A lot of females I know and hang out with aren't buried in the sand of Top 40/mainstream music. I think that's awesome because I find myself really opening up to people that have no major constraints with a broad view of music. Since music is as important to me as eating, sleeping and writing, I'm drawn to people that get something deeper out of listening/playing/critiquing it. Rather than viewing music as background space, I think a strong connection can be made out of all those notes, beats and lyrics.

Now I think about what females may think of as boyfriend music. This could really be anything (just like girlfriend music), but if I were to think of the Top 40 crowd, some bands would include Nickelback, Velvet Revolver and Guns n' Roses. Yeah, that may work for people who want to slowdance to "November Rain," but music can't be bound by radio format, pigeonhole or gender preference for me. Certain artists attract a larger ratio of one gender over the other, but I'm all for the kinds of artists that attract a blurred audience.

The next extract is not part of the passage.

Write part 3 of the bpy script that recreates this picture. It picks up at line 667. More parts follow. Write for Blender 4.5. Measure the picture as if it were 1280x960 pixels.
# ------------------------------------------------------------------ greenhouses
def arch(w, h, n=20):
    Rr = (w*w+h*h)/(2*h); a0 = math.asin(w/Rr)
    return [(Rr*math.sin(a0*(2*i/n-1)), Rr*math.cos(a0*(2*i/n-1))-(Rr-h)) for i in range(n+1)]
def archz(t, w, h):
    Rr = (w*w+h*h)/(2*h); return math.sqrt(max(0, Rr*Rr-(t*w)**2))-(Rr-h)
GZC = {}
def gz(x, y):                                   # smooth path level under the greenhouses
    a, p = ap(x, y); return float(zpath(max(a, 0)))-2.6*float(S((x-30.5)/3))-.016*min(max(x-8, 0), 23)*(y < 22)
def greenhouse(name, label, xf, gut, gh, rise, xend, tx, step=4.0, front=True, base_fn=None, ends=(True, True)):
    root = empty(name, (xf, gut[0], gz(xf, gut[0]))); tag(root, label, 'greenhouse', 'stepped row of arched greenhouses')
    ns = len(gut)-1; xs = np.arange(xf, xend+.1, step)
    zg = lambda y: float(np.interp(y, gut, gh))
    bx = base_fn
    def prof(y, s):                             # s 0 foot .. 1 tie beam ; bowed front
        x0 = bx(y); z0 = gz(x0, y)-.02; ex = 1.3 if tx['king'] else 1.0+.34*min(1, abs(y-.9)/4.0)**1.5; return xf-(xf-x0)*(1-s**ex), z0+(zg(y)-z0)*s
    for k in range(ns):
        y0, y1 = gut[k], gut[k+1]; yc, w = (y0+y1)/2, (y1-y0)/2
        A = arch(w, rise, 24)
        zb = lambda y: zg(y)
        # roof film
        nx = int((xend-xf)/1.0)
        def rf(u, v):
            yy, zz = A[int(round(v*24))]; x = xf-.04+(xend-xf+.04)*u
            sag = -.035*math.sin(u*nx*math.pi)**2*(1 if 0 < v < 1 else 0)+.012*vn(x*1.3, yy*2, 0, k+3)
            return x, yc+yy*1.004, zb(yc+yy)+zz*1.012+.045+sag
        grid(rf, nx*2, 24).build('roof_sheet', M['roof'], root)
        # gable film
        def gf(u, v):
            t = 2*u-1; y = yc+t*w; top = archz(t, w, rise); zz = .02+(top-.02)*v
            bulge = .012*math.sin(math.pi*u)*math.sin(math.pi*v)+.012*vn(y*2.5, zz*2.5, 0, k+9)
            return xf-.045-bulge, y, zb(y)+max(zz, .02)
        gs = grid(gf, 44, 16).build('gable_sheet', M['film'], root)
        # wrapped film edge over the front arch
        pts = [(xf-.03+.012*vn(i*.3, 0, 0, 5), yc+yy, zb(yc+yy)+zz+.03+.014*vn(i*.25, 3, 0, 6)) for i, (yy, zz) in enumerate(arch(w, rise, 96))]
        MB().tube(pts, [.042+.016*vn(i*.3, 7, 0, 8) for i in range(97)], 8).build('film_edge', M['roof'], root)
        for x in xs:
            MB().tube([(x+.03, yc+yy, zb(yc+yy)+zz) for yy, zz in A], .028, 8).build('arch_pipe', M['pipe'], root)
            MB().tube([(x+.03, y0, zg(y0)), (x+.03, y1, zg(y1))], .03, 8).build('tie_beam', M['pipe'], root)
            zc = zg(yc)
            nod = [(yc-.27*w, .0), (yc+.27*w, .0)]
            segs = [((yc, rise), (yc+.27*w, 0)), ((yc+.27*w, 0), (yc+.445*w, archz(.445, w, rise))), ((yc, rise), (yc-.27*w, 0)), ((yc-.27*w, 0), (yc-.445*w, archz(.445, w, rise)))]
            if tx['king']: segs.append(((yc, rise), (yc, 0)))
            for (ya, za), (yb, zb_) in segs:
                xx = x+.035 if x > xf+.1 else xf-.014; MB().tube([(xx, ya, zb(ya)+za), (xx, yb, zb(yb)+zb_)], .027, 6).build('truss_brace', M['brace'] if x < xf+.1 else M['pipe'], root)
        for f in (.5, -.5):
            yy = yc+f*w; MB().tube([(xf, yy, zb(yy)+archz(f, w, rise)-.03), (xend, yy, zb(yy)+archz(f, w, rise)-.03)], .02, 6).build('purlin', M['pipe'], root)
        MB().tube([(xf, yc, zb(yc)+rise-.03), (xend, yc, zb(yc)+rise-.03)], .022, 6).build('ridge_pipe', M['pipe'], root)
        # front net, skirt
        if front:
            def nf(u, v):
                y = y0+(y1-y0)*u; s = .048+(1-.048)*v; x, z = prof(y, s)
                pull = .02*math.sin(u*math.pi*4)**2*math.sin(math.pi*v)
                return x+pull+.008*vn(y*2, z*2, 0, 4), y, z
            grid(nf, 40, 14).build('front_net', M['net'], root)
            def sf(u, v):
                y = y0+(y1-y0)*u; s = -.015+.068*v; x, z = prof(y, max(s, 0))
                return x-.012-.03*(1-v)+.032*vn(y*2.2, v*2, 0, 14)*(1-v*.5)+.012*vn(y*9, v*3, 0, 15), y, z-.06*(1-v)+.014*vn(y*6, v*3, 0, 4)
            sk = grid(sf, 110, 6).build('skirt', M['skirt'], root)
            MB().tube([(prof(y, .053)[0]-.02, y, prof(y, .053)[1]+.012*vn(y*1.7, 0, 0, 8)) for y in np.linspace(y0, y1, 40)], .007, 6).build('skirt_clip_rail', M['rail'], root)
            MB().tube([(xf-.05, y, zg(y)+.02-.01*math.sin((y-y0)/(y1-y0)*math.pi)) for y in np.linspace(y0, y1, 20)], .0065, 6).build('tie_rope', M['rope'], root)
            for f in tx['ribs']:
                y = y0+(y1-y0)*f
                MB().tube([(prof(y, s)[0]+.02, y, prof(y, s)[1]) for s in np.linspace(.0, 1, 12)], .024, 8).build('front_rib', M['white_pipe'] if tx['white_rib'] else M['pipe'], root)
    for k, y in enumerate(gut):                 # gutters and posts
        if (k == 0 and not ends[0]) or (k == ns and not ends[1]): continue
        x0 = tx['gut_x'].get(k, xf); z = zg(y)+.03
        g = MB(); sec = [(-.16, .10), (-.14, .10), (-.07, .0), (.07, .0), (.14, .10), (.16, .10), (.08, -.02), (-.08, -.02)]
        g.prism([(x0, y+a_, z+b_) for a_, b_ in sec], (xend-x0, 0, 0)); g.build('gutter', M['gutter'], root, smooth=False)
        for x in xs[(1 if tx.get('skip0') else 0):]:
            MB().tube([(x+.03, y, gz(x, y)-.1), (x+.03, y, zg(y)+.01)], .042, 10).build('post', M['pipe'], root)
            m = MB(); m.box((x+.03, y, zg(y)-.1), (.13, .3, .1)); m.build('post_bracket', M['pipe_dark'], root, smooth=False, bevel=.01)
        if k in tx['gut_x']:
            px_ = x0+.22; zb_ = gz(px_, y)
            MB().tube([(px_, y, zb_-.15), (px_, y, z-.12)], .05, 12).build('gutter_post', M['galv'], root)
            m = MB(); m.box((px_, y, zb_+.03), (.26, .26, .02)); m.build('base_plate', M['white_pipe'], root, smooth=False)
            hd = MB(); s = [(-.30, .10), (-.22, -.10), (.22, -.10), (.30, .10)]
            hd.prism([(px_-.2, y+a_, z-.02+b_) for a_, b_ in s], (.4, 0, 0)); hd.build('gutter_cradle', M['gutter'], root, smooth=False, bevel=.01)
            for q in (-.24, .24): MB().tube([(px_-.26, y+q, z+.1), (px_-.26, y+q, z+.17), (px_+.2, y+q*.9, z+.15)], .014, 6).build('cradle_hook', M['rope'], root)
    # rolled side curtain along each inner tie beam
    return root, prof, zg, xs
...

In case of something like boy band pop (like Backstreet Boys and NSync), chances are good you'll find that in a female's music collection more than a male's. Yet I wonder why somebody like Lou Pearlman (the mastermind behind those aforementioned groups) wanted to go strictly after the demographic of preteen and teenage girls. There's a wide world out there, so why would somebody want to go after what has jokingly been called the incredibly wide demographic of 13 to 15-years-old? Yeah yeah yeah, I know, studies have shown that girls are rabidly attracted to this over that when they're coming of age more than guys. But you know what? I think that's a very slim view of mass-appealing music. The targeting may work for a little while, but as anyone who has lived longer than a day can attest, we're always growing.

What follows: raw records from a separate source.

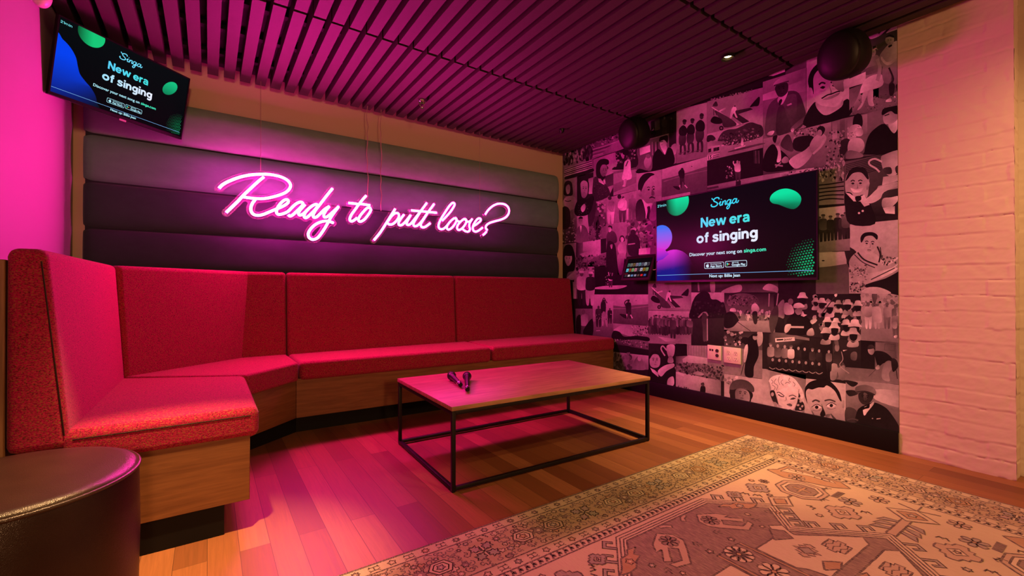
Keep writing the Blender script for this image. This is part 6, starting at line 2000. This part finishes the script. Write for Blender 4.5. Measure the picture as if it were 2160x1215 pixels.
def flower(cx, cy, r, n=8, fill=SAND, a0=0.0, heart=RUST, w=.0030):
    S.layer()
    for k in range(n):
        a = a0 + 2 * PI * k / n
        T = xf(cx, cy, a, r)
        pt = catmull([(.16, 0), (.5, -.26), (.92, -.22), (1.0, 0), (.92, .22), (.5, .26)], 3, True)
        S.poly(T(pt), fill, bump=False)
    S.layer()
    for k in range(n):
        T = xf(cx, cy, a0 + 2 * PI * k / n, r)
        S.line(T(pt), w, ink(), closed=True, bump=False)
    S.layer()
    S.poly(ellipse(cx, cy, r * .2, r * .2, 0, 10), heart, bump=False)
    S.line(ellipse(cx, cy, r * .2, r * .2, 0, 10), w * .8, ink(), closed=True, bump=False)


def rosette(cx, cy, r):
    S.layer()
    for k in range(4):
        T = xf(cx, cy, PI / 4 + k * PI / 2, r)
        leaf = [(.12, 0), (.35, -.12), (.42, -.34), (.60, -.22), (.72, -.42), (.80, -.16), (1.02, -.10), (.92, 0), (1.02, .10), (.80, .16), (.72, .42), (.60, .22), (.42, .34), (.35, .12)]
        S.poly(T(leaf), tuple(x * rr.uniform(.9, 1.2) for x in BLUE), bump=False)
        S.line(T(leaf), .0036, ink(), closed=True, bump=False)
    S.layer()
    for k in range(4):
        T = xf(cx, cy, k * PI / 2, r)
        S.line(T([(-.05, 0), (.62, 0)]), r * .10, SAND, bump=False)
        S.line(T([(0, .06), (.62, .06)]), .0022, ink(), bump=False)


def small_flower(cx, cy, r, col=None):
    S.layer(.5)
    col = col or rr.choice([BLUE, MAUVE, PINKG, RUST])
    n = rr.choice([5, 6, 8])
    a0 = rr.uniform(0, PI)
    pts = [(cx + r * (1 if k % 2 else .62) * math.cos(a0 + PI * k / n), cy + r * (1 if k % 2 else .62) * math.sin(a0 + PI * k / n)) for k in range(2 * n)]
    S.poly(pts, col, bump=False)
    S.line(pts, .0024, ink(), closed=True, bump=False)
    S.poly(ellipse(cx, cy, r * .25, r * .25, 0, 6), SAND, bump=True)


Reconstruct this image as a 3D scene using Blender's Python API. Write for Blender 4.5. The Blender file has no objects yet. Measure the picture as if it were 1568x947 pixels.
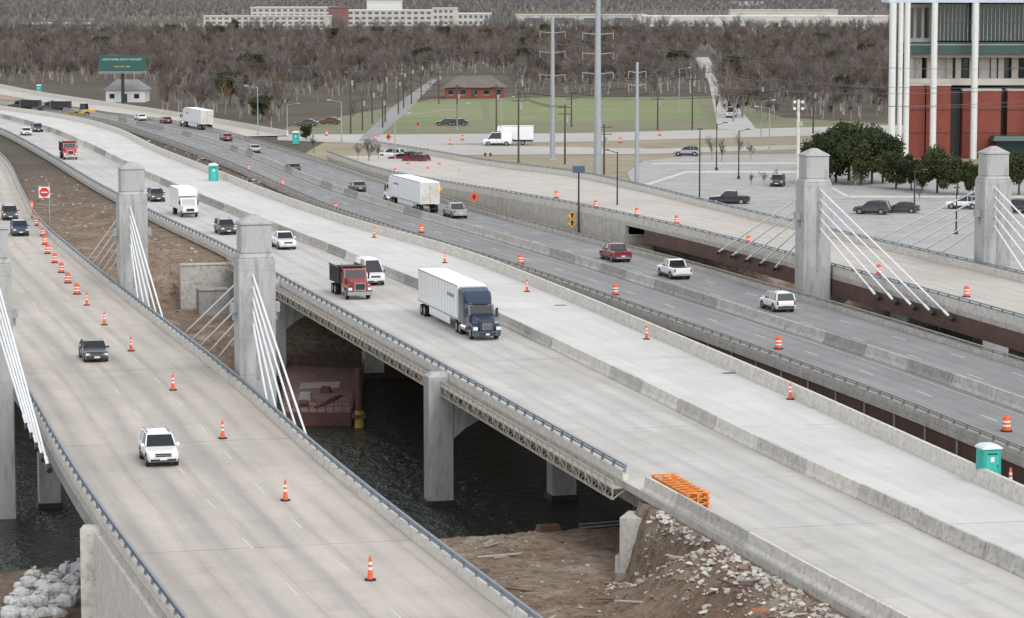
import bpy, bmesh, math, random
import numpy as np
from mathutils import Vector, Matrix
random.seed(7)
R=random.Random(11)
sc=bpy.context.scene
# ------------------------------------------------------------------ camera / survey
CAMZ=29.3; FP=4500.0
PITCH=math.atan(493.5/4500); cp=math.cos(PITCH); sp=math.sin(PITCH)
cam=bpy.data.cameras.new("camera"); co=bpy.data.objects.new("camera",cam); sc.collection.objects.link(co)
co.location=(0,0,CAMZ); co.rotation_euler=(math.pi/2-PITCH,0,0)
cam.lens=36*4500/1568; cam.sensor_width=36; cam.clip_start=1; cam.clip_end=30000
sc.camera=co
def G(u,v,z=0.0):
    """survey reading -> true position on the level z (metres)"""
    a=v-473.5; fw=FP*cp-a*sp; dn=FP*sp+a*cp; t=(CAMZ-z)/dn
    return Vector(((u-784)*t,fw*t,z))
GZ=-0.6
def hgt(vb,vt,z=GZ): return (vb-vt)*(CAMZ-z)/(vb+20.0)
# ------------------------------------------------------------------ materials
class NT:
    def __init__(s,name):
        s.m=bpy.data.materials.new(name); s.m.use_nodes=True; s.t=s.m.node_tree
        s.b=s.t.nodes['Principled BSDF']
    def n(s,ty,ins={},**kw):
        nd=s.t.nodes.new(ty)
        for k,v in kw.items(): setattr(nd,k,v)
        for k,v in ins.items(): s.set(nd.inputs[k],v)
        return nd
    def set(s,sock,v):
        if isinstance(v,bpy.types.NodeSocket): s.t.links.new(v,sock)
        else: sock.default_value=v
    def ma(s,op,a,b=0.0,c=0.0):
        nd=s.t.nodes.new('ShaderNodeMath'); nd.operation=op
        s.set(nd.inputs[0],a); s.set(nd.inputs[1],b); s.set(nd.inputs[2],c); return nd.outputs[0]
    def noise(s,vec,scale,detail=6,rough=.6):
        nd=s.n('ShaderNodeTexNoise',{'Scale':scale,'Detail':detail,'Roughness':rough}); s.set(nd.inputs['Vector'],vec); return nd.outputs[0]
    def mapr(s,v,a,b,c=0.0,d=1.0):
        nd=s.n('ShaderNodeMapRange',{0:v,1:a,2:b,3:c,4:d}); return nd.outputs[0]
    def mix(s,f,a,b,mode='MIX'):
        nd=s.t.nodes.new('ShaderNodeMix'); nd.data_type='RGBA'; nd.blend_type=mode
        s.set(nd.inputs[0],f)
        for i,v in ((6,a),(7,b)):
            s.set(nd.inputs[i],v if isinstance(v,bpy.types.NodeSocket) else (*v[:3],1))
        return nd.outputs[2]
    def bump(s,h,st,dist=.05):
        nd=s.n('ShaderNodeBump',{'Strength':st,'Distance':dist,'Height':h}); s.t.links.new(nd.outputs[0],s.b.inputs['Normal'])
    def out(s,col,rough=.8,metal=0,spec=None):
        s.set(s.b.inputs['Base Color'],col if isinstance(col,bpy.types.NodeSocket) else (*col[:3],1))
        s.set(s.b.inputs['Roughness'],rough); s.b.inputs['Metallic'].default_value=metal
        if spec is not None: s.b.inputs['Specular IOR Level'].default_value=spec
        return s.m
_mc={}
def mat(name,c,c2=None,r=.8,sc_=1.0,metal=0,bump=0,stretch=(1,1,1),spec=None,lo=.35,hi=.65,coord='Object',dirt=None):
    if name in _mc: return _mc[name]
    s=NT(name)
    if c2 is None: c2=tuple(x*.82 for x in c)
    tc=s.n('ShaderNodeTexCoord'); mp=s.n('ShaderNodeMapping',{'Vector':tc.outputs[coord],'Scale':stretch})
    n1=s.noise(mp.outputs[0],sc_); n2=s.noise(mp.outputs[0],sc_*9,4)
    f=s.ma('ADD',s.ma('MULTIPLY',n1,.7),s.ma('MULTIPLY',n2,.3))
    col=s.mix(s.mapr(f,lo,hi),c,c2)
    if dirt:
        n3=s.noise(mp.outputs[0],sc_*3.3,8); col=s.mix(s.mapr(n3,.50,.68,0,.8),col,dirt)
    if bump: s.bump(f,bump)
    m=s.out(col,r,metal,spec); _mc[name]=m; return m
def flat(name,c,r=.5,metal=0,spec=None):
    return mat(name,c,tuple(x*.85 for x in c),r,3.0,metal,spec=spec)
CONC=mat('concrete_weathered',(.50,.475,.435),(.35,.33,.30),.88,.8,bump=.2,dirt=(.23,.21,.18))
CONC2=mat('concrete_pale',(.62,.59,.53),(.49,.465,.42),.88,.9,bump=.2,dirt=(.34,.315,.28))
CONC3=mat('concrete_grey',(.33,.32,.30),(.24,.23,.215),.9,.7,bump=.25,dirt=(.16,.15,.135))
PYL=mat('pylon_concrete',(.41,.41,.40),(.30,.30,.29),.85,.45,bump=.15,stretch=(1.6,1.6,.35),dirt=(.22,.22,.21))
STEELB=flat('rail_galvanised_steel',(.19,.225,.26),.5,.3)
STEELT=flat('rail_old_steel',(.27,.25,.22),.6,.2)
CABLE=flat('cable_sheath_white',(.78,.79,.8),.4)
DARK=flat('dark_steel',(.025,.025,.028),.6)
BLACK=flat('black_rubber',(.018,.018,.018),.85)
RUST=mat('rust_girder',(.115,.055,.038),(.065,.035,.027),.8,.6)
ORANGE=flat('orange_plastic',(.72,.11,.035),.55)
WHITE=flat('white_reflective',(.7,.7,.7),.5)
YEL=flat('yellow_sign',(.8,.42,.02),.5)
REDS=flat('red_sign',(.6,.02,.02),.5)
GALV=flat('galvanised_pole',(.34,.36,.37),.5,.3)
WIRE=flat('aluminium_wire',(.16,.165,.17),.6)
WOOD=mat('wood_pole',(.10,.075,.055),(.06,.045,.035),.9,1)
TEAL=flat('teal_plastic',(.02,.34,.28),.45)
TEALW=flat('roof_plastic_white',(.6,.68,.66),.5)
OFORM=mat('formwork_orange',(.72,.25,.04),(.52,.16,.025),.6,1.5)
# ------------------------------------------------------------------ mesh builder
class MB:
    def __init__(s): s.v=[];s.f=[];s.m=[];s.mats=[];s.uv={}
    def mi(s,m):
        if m not in s.mats: s.mats.append(m)
        return s.mats.index(m)
    def face(s,pts,m,uv=None):
        k=len(s.v); s.v.extend([tuple(p) for p in pts]); s.f.append(list(range(k,k+len(pts)))); s.m.append(s.mi(m))
        if uv: s.uv[len(s.f)-1]=uv
    def loft(s,secs,m,cap=True,pick=None):
        k=len(s.v); n=len(secs[0])
        for sec in secs: s.v.extend([tuple(p) for p in sec])
        for i in range(len(secs)-1):
            for j in range(n):
                a=k+i*n+j;b=k+i*n+(j+1)%n
                s.f.append([a,b,b+n,a+n]); s.m.append(s.mi(pick(i,j) if pick else m))
        if cap:
            s.f.append([k+j for j in range(n)]); s.m.append(s.mi(m))
            s.f.append([k+(len(secs)-1)*n+j for j in range(n)]); s.m.append(s.mi(m))
    def box(s,x0,x1,y0,y1,z0,z1,m,t=0,ty=None):
        """t: inset of the top in x and y"""
        if ty is None: ty=t
        lo=[(x0,y0,z0),(x1,y0,z0),(x1,y1,z0),(x0,y1,z0)]
        hi=[(x0+t,y0+ty,z1),(x1-t,y0+ty,z1),(x1-t,y1-ty,z1),(x0+t,y1-ty,z1)]
        s.loft([lo,hi],m)
    def cyl(s,p0,p1,r0,r1,m,n=10,cap=True):
        p0=Vector(p0);p1=Vector(p1);d=(p1-p0)
        if d.length<1e-6: return
        d.normalize(); a=d.orthogonal().normalized(); b=d.cross(a)
        secs=[[p+a*(r*math.cos(2*math.pi*i/n))+b*(r*math.sin(2*math.pi*i/n)) for i in range(n)] for p,r in ((p0,r0),(p1,r1))]
        s.loft(secs,m,cap)
    def lathe(s,prof,m,n=14,pick=None,c=(0,0)):
        secs=[[(c[0]+r*math.cos(2*math.pi*i/n),c[1]+r*math.sin(2*math.pi*i/n),z) for i in range(n)] for r,z in prof]
        s.loft(secs,m,True,pick)
    def beam(s,p0,p1,w,h,m):
        p0=Vector(p0);p1=Vector(p1);d=(p1-p0).normalized()
        r=d.cross(Vector((0,0,1)))
        r=Vector((1,0,0)) if r.length<1e-3 else r.normalized()
        u=r.cross(d)
        f=lambda p:[p-r*w/2-u*h/2,p+r*w/2-u*h/2,p+r*w/2+u*h/2,p-r*w/2+u*h/2]
        s.loft([f(p0),f(p1)],m)
    def mesh(s,name,smooth=False):
        me=bpy.data.meshes.new(name); me.from_pydata(s.v,[],s.f)
        for m in s.mats: me.materials.append(m)
        me.polygons.foreach_set('material_index',s.m)
        if s.uv:
            ul=me.uv_layers.new(name='UVMap')
            for fi,uv in s.uv.items():
                for li,c in zip(me.polygons[fi].loop_indices,uv): ul.data[li].uv=c
        bm=bmesh.new(); bm.from_mesh(me); bmesh.ops.recalc_face_normals(bm,faces=bm.faces); bm.to_mesh(me); bm.free()
        return me
    def build(s,name,loc=(0,0,0),rz=0,bevel=0,parent=None):
        return place(s.mesh(name),name,loc,rz,1,bevel,parent)
def place(me,name,loc=(0,0,0),rz=0,scale=1,bevel=0,parent=None):
    o=bpy.data.objects.new(name,me); sc.collection.objects.link(o)
    o.location=loc; o.rotation_euler=(0,0,rz); o.scale=(scale,)*3
    if bevel:
        b=o.modifiers.new('bevel','BEVEL'); b.width=bevel; b.segments=1; b.limit_method='ANGLE'; b.angle_limit=math.radians(35)
    if parent: o.parent=parent
    return o
def empty(name,loc=(0,0,0)):
    o=bpy.data.objects.new(name,None); sc.collection.objects.link(o); o.location=loc; return o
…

Thinking about this slim demographic of pop music makes me think about how wide it used to be. For example, in the 1960s, Berry Gordy wanted to make his R&B acts on his Motown label to be appealing for blacks and whites, males and females. He did just that, but he didn't water everything down for the lowest common denominator. So many Motown artists continue to strike a chord with a wide range of ages, race and gender. These days, being so broad with music would seem crazy for the major record companies, but whenever I hear a Supremes song, Jackson 5 song or a Four Tops song, I think of music that means something deep and is for almost anyone. The same can be said for other artists like the Beatles, Brian Wilson and Burt Bacharach.

I think about all the people I've come to know and really gravitated towards because of music. These people may have not shared the same feelings I've had with the music I like, but there is a mutual respect going on here. Sure, there's some music that only girls can really dig into and there's some music that only guys can get into. Regardless of gender, if I feel very open when someone really understands how powerful music can be in his/her life. The broader the spectrum, the better.

2 comments:

Sarah E. said...

Stuart and I definitely break the mold on this one.

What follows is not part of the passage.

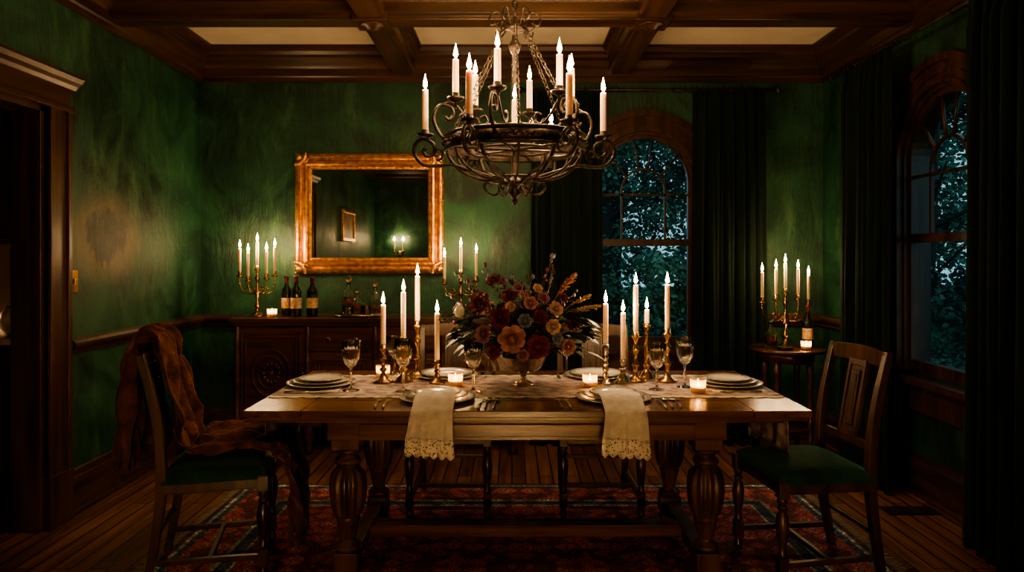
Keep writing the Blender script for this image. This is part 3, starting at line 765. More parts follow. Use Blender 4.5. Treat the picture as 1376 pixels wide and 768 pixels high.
# runner
rn = MB('table_runner')
def rfn(u, v):
    L = 2.30+.50; s_ = -.25+u*L
    y = 3.10+.50*v+.004*math.sin(s_*9)
    z = TZ+.0015+.0012*abs(math.sin(s_*7+v*5))+.0008*math.sin(s_*23+v*11)
    if s_ < 0:
        q = -s_; return (tx0-.005-.010*math.sin(v*PI*6)*min(1,q*6)-.006, y, TZ-.004-q+ .002)
    if s_ > 2.30:
        q = s_-2.30; return (tx1+.011+.010*math.sin(v*PI*6+1)*min(1,q*6), y, TZ-.002-q)
    return (tx0+s_, y, z)
rn.grid(rfn, 160, 24, runnerm)
for sgn, xx in ((-1, tx0-.011), (1, tx1+.011)):
    rn.grid(lambda u, v: (xx+sgn*.010*math.sin(u*PI*6), 3.10+.5*u, TZ-.25-(.03+.018*abs(math.sin(u*PI*8)))*v), 48, 3, lacem)
for yy, dr in ((3.10,-1),(3.60,1)):
    rn.grid(lambda u, v: (tx0+.01+u*2.28, yy+dr*(.028+.022*abs(math.sin(u*PI*30)))*v, TZ+.0012), 368, 2, lacem)
rn.build(solid=.0012)

# place settings
def plates(x, y, n=3, z=TZ):
    p = MB('plate_stack'); zz = 0
    for i, r in enumerate((.165,.135,.105)[:n]):
        p.lathe([(r*.55,zz),(r*.62,zz+.004),(r*.98,zz+.013),(r,zz+.015),(r*.995,zz+.017),(r*.80,zz+.0125),(r*.64,zz+.0085),(r*.6,zz+.006),(.0001,zz+.006)], porc, (x,y,z), 44)
        p.lathe([(r*1.002,zz+.0152),(r*.995,zz+.0178),(r*.86,zz+.0148)], porcr, (x,y,z), 44, cap=False)
        zz += .0105
    return p.build()
S = [(-.325,3.03,3),(.44,3.03,3),(-.92,3.36,3),(1.04,3.36,3),(-.34,3.60,2),(.44,3.60,2)]
for (x, y, n) in S: plates(x, y, n, TZ+.0005 if n == 2 or y < 3.1 else TZ+.004)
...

His "girlfriend music": Bad Religion (I actually dragged him to a BR concert once in Houston and then got him to admit the band was "pretty good.")

My "boyfriend music": Indigo Girls (He forced me to listen and I eventually decided I actually like two of their songs, "Closer to Fine" and "Kid Fears.")

So whaddaya think of that? ;-)

Truthfully, over time, I think our tastes came to overlap more and more. Although I still love punk rock and he mostly doesn't like it, and he still likes artists like Tori Amos and I don't.

Will said...

Not to nitpick but the name was Berry Gordy, also on a related note Rockwell of "Somebody's Watching Me" fame, is Berry's son. Ok, that said David Gray put out a decent couple of albums that rocked in the mid-late 90's before all of his stuff started to sound alike.

I like girls who like it rough, music wise and otherwise.